- **Work to complete**: From the first line of the listing below to the line with "COL = SC.collection", print each line exactly, and nothing more. Leave out the pictures.

★ ★ ★ ★

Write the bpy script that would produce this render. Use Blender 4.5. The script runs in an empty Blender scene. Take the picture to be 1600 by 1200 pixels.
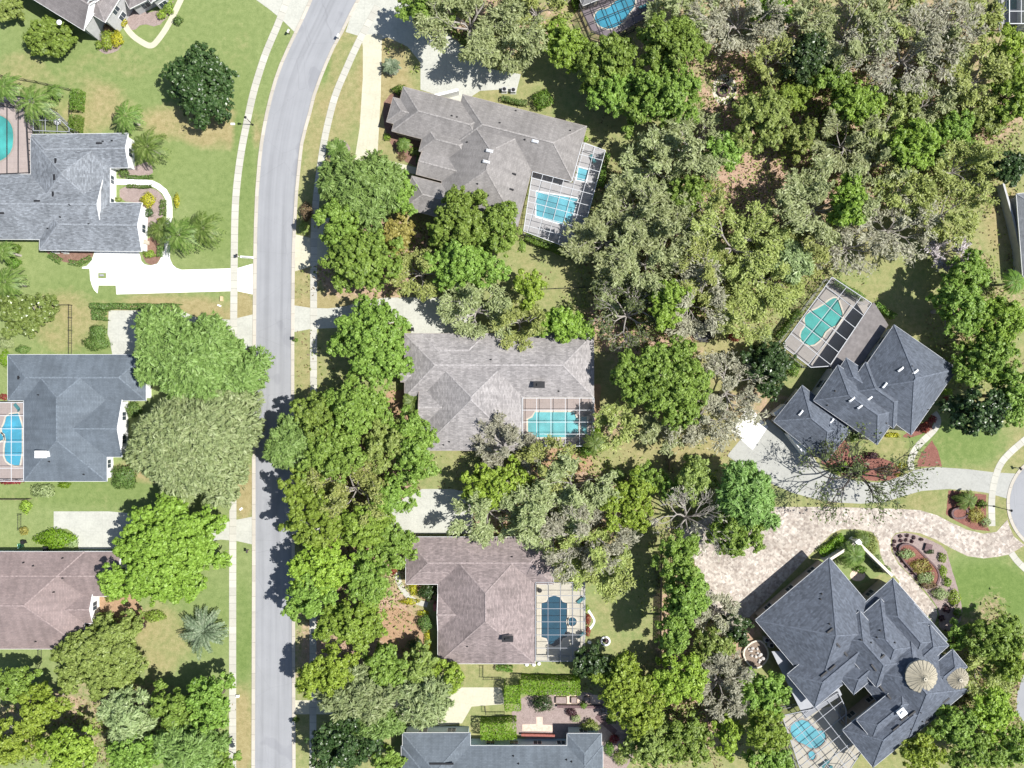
import bpy, bmesh, math, random
import numpy as np
from mathutils import Vector
from math import radians as R, sin, cos, pi, sqrt, atan2

random.seed(7); rng = np.random.default_rng(7)
SC = bpy.context.scene
COL = SC.collection

# ------------------------------------------------------------------ camera, world, sun, exposure
H = 140.0                     # flying height of the camera, metres
S = 8.0                       # photo pixels (of 1600) per metre on the ground
cam_d = bpy.data.cameras.new("camera"); cam = bpy.data.objects.new("camera", cam_d); COL.objects.link(cam)
cam.location = (0, 0, H); cam.rotation_euler = (0, 0, 0)
cam_d.sensor_width = 36; cam_d.lens = 36 * H / (1600 / S)
cam_d.clip_end = 3000
SC.camera = cam
SUN_EL = R(55); SUN_DIR = R(-4)          # the sun stands in the east, shadows fall to the west
w = bpy.data.worlds.new("World"); SC.world = w; w.use_nodes = True
nt = w.node_tree; bg = nt.nodes["Background"]
sky = nt.nodes.new("ShaderNodeTexSky"); sky.sky_type = 'NISHITA'; sky.sun_disc = False
sky.sun_elevation = SUN_EL; sky.sun_rotation = R(90) - SUN_DIR
nt.links.new(sky.outputs[0], bg.inputs[0]); bg.inputs[1].default_value = 0.078
sd = bpy.data.lights.new("sun", 'SUN'); sd.energy = 5.0; sd.angle = R(0.5); sd.color = (1, 0.975, 0.935)
so = bpy.data.objects.new("sun", sd); COL.objects.link(so)
sv = Vector((cos(SUN_DIR) * cos(SUN_EL), sin(SUN_DIR) * cos(SUN_EL), sin(SUN_EL)))
so.rotation_euler = sv.to_track_quat('Z', 'Y').to_euler()
SC.view_settings.view_transform = 'Standard'; SC.view_settings.look = 'None'
SC.view_settings.exposure = 0.6; SC.view_settings.gamma = 1
SC.render.filter_size = 1.15; SC.cycles.max_bounces = 6; SC.cycles.transparent_max_bounces = 12; SC.cycles.diffuse_bounces = 3

# ------------------------------------------------------------------ helpers
def G(px, py, z=0.0):
    k = (H - z) / H / S
    return ((px - 800) * k, (600 - py) * k, z)

class MB:
    def __init__(s): s.v = []; s.f = []; s.uv = {}
    def add(s, vs, fs):
        o = len(s.v); s.v += [tuple(p) for p in vs]; s.f += [tuple(i + o for i in f) for f in fs]
    def box(s, cx, cy, z0, z1, lx, ly, rot=0.0, top=1.0):
        c, n = cos(rot), sin(rot); vs = []
        for z, k in ((z0, 1.0), (z1, top)):
            for a, b in ((-1, -1), (1, -1), (1, 1), (-1, 1)):
                x, y = a * lx / 2 * k, b * ly / 2 * k
                vs.append((cx + c * x - n * y, cy + n * x + c * y, z))
        s.add(vs, [(3, 2, 1, 0), (4, 5, 6, 7), (0, 1, 5, 4), (1, 2, 6, 5), (2, 3, 7, 6), (3, 0, 4, 7)])
    def bar(s, p, q, wd, ht=None):
        p, q = Vector(p), Vector(q); d = q - p
        if d.length < 1e-5: return
        d.normalize(); up = Vector((0, 0, 1)) if abs(d.z) < .95 else Vector((1, 0, 0))
        a = d.cross(up).normalized() * wd / 2; b = a.cross(d).normalized() * (ht or wd) / 2
        vs = [t + i * a + j * b for t in (p, q) for i, j in ((-1, -1), (1, -1), (1, 1), (-1, 1))]
        s.add(vs, [(0, 1, 2, 3), (7, 6, 5, 4), (0, 4, 5, 1), (1, 5, 6, 2), (2, 6, 7, 3), (3, 7, 4, 0)])
    def tube(s, pts, rad, n=5):
        pts = [Vector(p) for p in pts]; o = len(s.v); m = len(pts)
        for i, p in enumerate(pts):
            d = (pts[min(i + 1, m - 1)] - pts[max(i - 1, 0)])
            d = d.normalized() if d.length > 1e-6 else Vector((0, 0, 1))
            up = Vector((0, 0, 1)) if abs(d.z) < .9 else Vector((1, 0, 0))
            a = d.cross(up).normalized(); b = a.cross(d)
            for k in range(n):
                t = 2 * pi * k / n; s.v.append(tuple(p + (a * cos(t) + b * sin(t)) * rad[i]))
        for i in range(m - 1):
            for k in range(n):
                s.f.append((o + i * n + k, o + i * n + (k + 1) % n, o + (i + 1) * n + (k + 1) % n, o + (i + 1) * n + k))
        s.f.append(tuple(o + (m - 1) * n + k for k in range(n))); s.f.append(tuple(o + n - 1 - k for k in range(n)))
    def cyl(s, x, y, z0, z1, r0, r1=None, n=16):
        s.tube([(x, y, z0), (x, y, z1)], [r0, r0 if r1 is None else r1], n)
    def sphere(s, x, y, z, rx, ry, rz, nu=12, nv=7):
        vs = []; fs = []
        for j in range(1, nv):
            t = pi * j / nv
            for i in range(nu):
                p = 2 * pi * i / nu; vs.append((x + rx * sin(t) * cos(p), y + ry * sin(t) * sin(p), z + rz * cos(t)))
        vs += [(x, y, z + rz), (x, y, z - rz)]; T = len(vs) - 2
        for j in range(nv - 2):
            for i in range(nu):
                fs.append((j * nu + i, (j + 1) * nu + i, (j + 1) * nu + (i + 1) % nu, j * nu + (i + 1) % nu))
        for i in range(nu):
            fs.append((T, i, (i + 1) % nu)); fs.append((T + 1, (nv - 2) * nu + (i + 1) % nu, (nv - 2) * nu + i))
        s.add(vs, fs)
    def build(s, name, mat, parent=None, base=None, smooth=False):
        me = bpy.data.meshes.new(name)
        b = base if base is not None else (parent and parent.get('_b')) or (0, 0, 0)
        me.from_pydata([(x - b[0], y - b[1], z - b[2]) for x, y, z in s.v], [], s.f)
        me.materials.append(mat)
        if smooth: me.polygons.foreach_set('use_smooth', [True] * len(me.polygons))
        me.update()
        o = bpy.data.objects.new(name, me); COL.objects.link(o)
        if parent is not None: o.parent = parent; o['_b'] = b
        elif base is not None: o.location = base
        return o

def tag(o, label, cat, group=None, kind=None):
    if label: o['label'] = label
    if cat: o['category'] = cat
    if group: o['group'] = group
    if kind: o['kind'] = kind
    return o
def thing(name, label, cat, loc, group=None):
    o = bpy.data.objects.new(name, None); COL.objects.link(o); o.location = loc; o.empty_display_size = .3
    o['_b'] = tuple(loc)
    return tag(o, label, cat, group)

def copy_thing(root, loc, rz, label, group=None):
    r = root.copy(); COL.objects.link(r); r.location = loc; r.rotation_euler = (0, 0, rz); r['label'] = label
    if group: r['group'] = group
    for ch in root.children:
        c = ch.copy(); COL.objects.link(c); c.parent = r
        for g in ch.children:
            d = g.copy(); COL.objects.link(d); d.parent = c
    return r

def chaikin(pts, n=2, closed=True):
    for _ in range(n):
        out = []; m = len(pts)
        for i in range(m if closed else m - 1):
            a, b = pts[i], pts[(i + 1) % m]
            out += [(a[0] * .75 + b[0] * .25, a[1] * .75 + b[1] * .25), (a[0] * .25 + b[0] * .75, a[1] * .25 + b[1] * .75)]
        if not closed: out = [pts[0]] + out + [pts[-1]]
        pts = out
    return pts
def jag(pts, amp, step=6.0, seed=0):
    r = random.Random(seed); out = []
    for i in range(len(pts)):
        a, b = pts[i], pts[(i + 1) % len(pts)]; L = math.hypot(b[0] - a[0], b[1] - a[1]); n = max(1, int(L / step))
        for k in range(n):
            t = k / n; out.append((a[0] + (b[0] - a[0]) * t + r.uniform(-amp, amp), a[1] + (b[1] - a[1]) * t + r.uniform(-amp, amp)))
    return out

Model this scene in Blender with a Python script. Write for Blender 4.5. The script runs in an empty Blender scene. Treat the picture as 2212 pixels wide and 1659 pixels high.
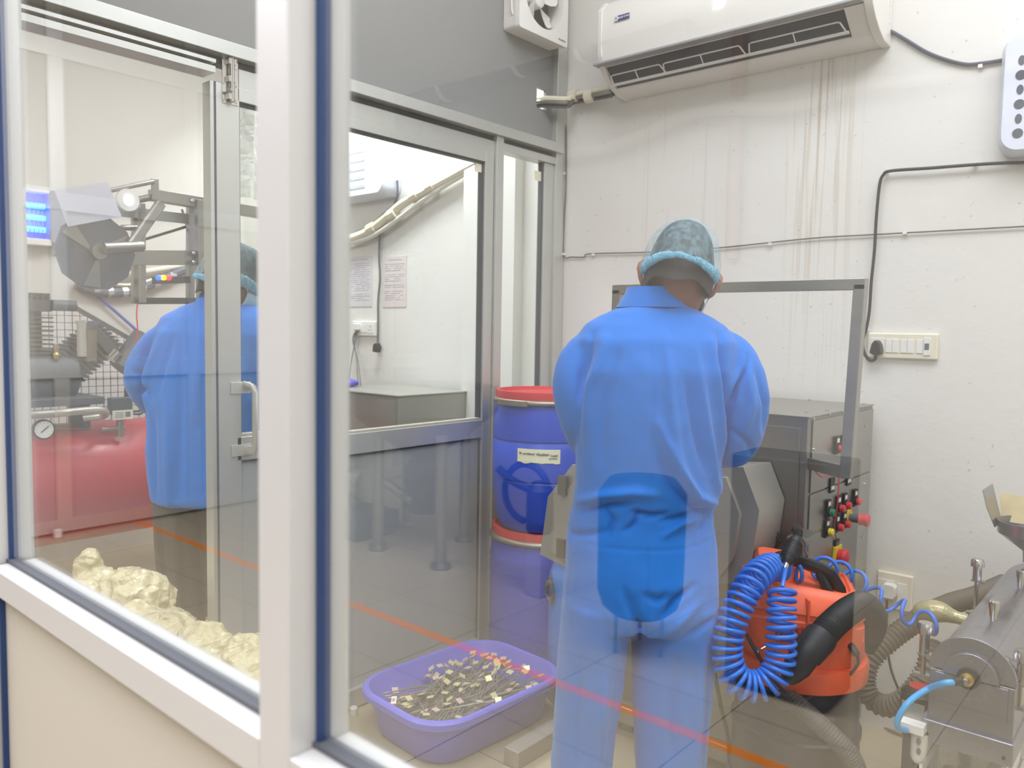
import bpy, math, random
import numpy as np
from mathutils import Matrix, Vector, noise
R = math.radians
random.seed(7)
S = bpy.context.scene
COL = S.collection

# ------------------------------------------------------------ camera
FPX, HC = 1714.0, 1.35
def nrm(v):
    v = np.array(v, float); return v / np.linalg.norm(v)
Xc = -nrm((-1976, 149.5, -FPX)); Yc = nrm((1494, 91.5, -FPX)); Yc = nrm(Yc - Xc * Xc.dot(Yc)); Zc = np.cross(Xc, Yc)
CM = np.array([Xc, Yc, Zc]); CPOS = np.array([0, 0, HC])
cd = bpy.data.cameras.new('camera'); cam = bpy.data.objects.new('camera', cd); COL.objects.link(cam)
m4 = Matrix.Identity(4)
for i in range(3):
    for j in range(3): m4[i][j] = CM[i][j]
m4[2][3] = HC
cam.matrix_world = m4
cd.sensor_width = 36; cd.lens = FPX / 2212 * 36; cd.clip_start = 0.02; cd.clip_end = 60
cd.dof.use_dof = True; cd.dof.focus_distance = 2.2; cd.dof.aperture_fstop = 4.6
S.camera = cam
S.cycles.transparent_max_bounces = 24
FW = CM @ np.array([0, 0, -1.0]); FW[2] = 0; FW = nrm(FW); RT = np.array([FW[1], -FW[0], 0])

# ------------------------------------------------------------ light and exposure
S.view_settings.view_transform = 'Standard'; S.view_settings.look = 'None'
S.view_settings.exposure = 0.13; S.view_settings.gamma = 1.0; S.view_settings.use_curve_mapping = False
w = bpy.data.worlds.new('world'); S.world = w; w.use_nodes = True
w.node_tree.nodes['Background'].inputs[0].default_value = (0.9, 0.95, 1, 1)
w.node_tree.nodes['Background'].inputs[1].default_value = 0.25
def area(name, loc, sx, sy, power, rot=(0, 0, 0), col=(0.96, 0.97, 1.08)):
    l = bpy.data.lights.new(name, 'AREA'); l.shape = 'RECTANGLE'; l.size = sx; l.size_y = sy; l.energy = power; l.color = col
    o = bpy.data.objects.new(name, l); COL.objects.link(o); o.location = loc; o.rotation_euler = rot; return o
area('ceiling_panel_light', (-1.0, 1.5, 3.33), 1.6, 1.2, 35)
area('ceiling_panel_light', (0.2, 1.9, 3.33), 1.0, 1.2, 33)
area('ceiling_panel_light', (-3.7, 1.3, 3.33), 1.4, 1.4, 3)
area('ceiling_panel_light', (-2.85, 2.25, 3.33), 0.8, 0.6, 56)  # unseen light added to brighten the wall behind the corner glass
area('tube_light', (-3.9, 2.5, 2.62), 1.1, 0.10, 12, (R(35), 0, 0), (0.92, 0.97, 1))
area('ceiling_panel_light', (-2.6, -0.95, 3.33), 2.4, 1.8, 124)
area('ceiling_panel_light', (-0.1, -1.0, 3.33), 2.0, 1.8, 94)

# ------------------------------------------------------------ pixel helpers (a pixel of the photo meets a real plane)
def ray(px, py): return CM @ np.array([px - 1106, 829.5 - py, -FPX])
def at(px, py, X=None, Y=None, Z=None, t=None):
    d = ray(px, py)
    if X is not None: s = X / d[0]
    elif Y is not None: s = Y / d[1]
    elif Z is not None: s = (Z - HC) / d[2]
    else: s = t / d.dot(FW)
    return Vector(CPOS + d * s)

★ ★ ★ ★

- **Written answer**:
Write the bpy script that would produce this render. Use Blender 4.5. The script runs in an empty Blender scene. Take the picture to be 1600 by 1200 pixels.
import bpy, bmesh, math, random
import numpy as np
from mathutils import Vector
from math import radians as R, sin, cos, pi, sqrt, atan2

random.seed(7); rng = np.random.default_rng(7)
SC = bpy.context.scene
COL = SC.collection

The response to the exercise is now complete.